Once upon a time I thought I would properly IP route everything and use a routing demon to keep things current. Not just to get to the machines but also to up-clue myself about routing demons.

But with the ease of Wireguard now (screw OpenVPN and setting up a certification authority) I wonder. If I make a /etc/hosts or ~/.ssh/config entry for anything should I just hook that entity into the VPN, unconditionally?

The major catch I can think about is that "minor" devices such as routers, TV appliances, printers (shudder) are having between no and inconvenient VPN capability (does an Apple TV do wireguard?). And performance would be impacted, some of my CPUs do not fill 10 Gb/s with encryption.

Is anybody of you dealing with this below the level of having an actual networking group at work?
 
What does your many random physical networks look like?

I run Wireguard on OPNSense and have multiple devices connect to it, including a remote office network.
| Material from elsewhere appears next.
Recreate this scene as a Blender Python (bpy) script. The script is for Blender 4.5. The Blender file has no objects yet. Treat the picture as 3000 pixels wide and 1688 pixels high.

All devices, including phones and laptops can connect and access the DNS on this VPN so no having to edit hosts files, just update DNS (and using DNSSEC for funsies).

I think it's silly to set up the VPN on each VM or jail. Setup proper routing.
 
Run Wireguard on one host per physical location and route traffic through that host.

What about VMs splattered across other hosts in the same physical location that are not in bridge mode?

I get the principal argument. Get your address scheme and routing sorted. That's what IP is for.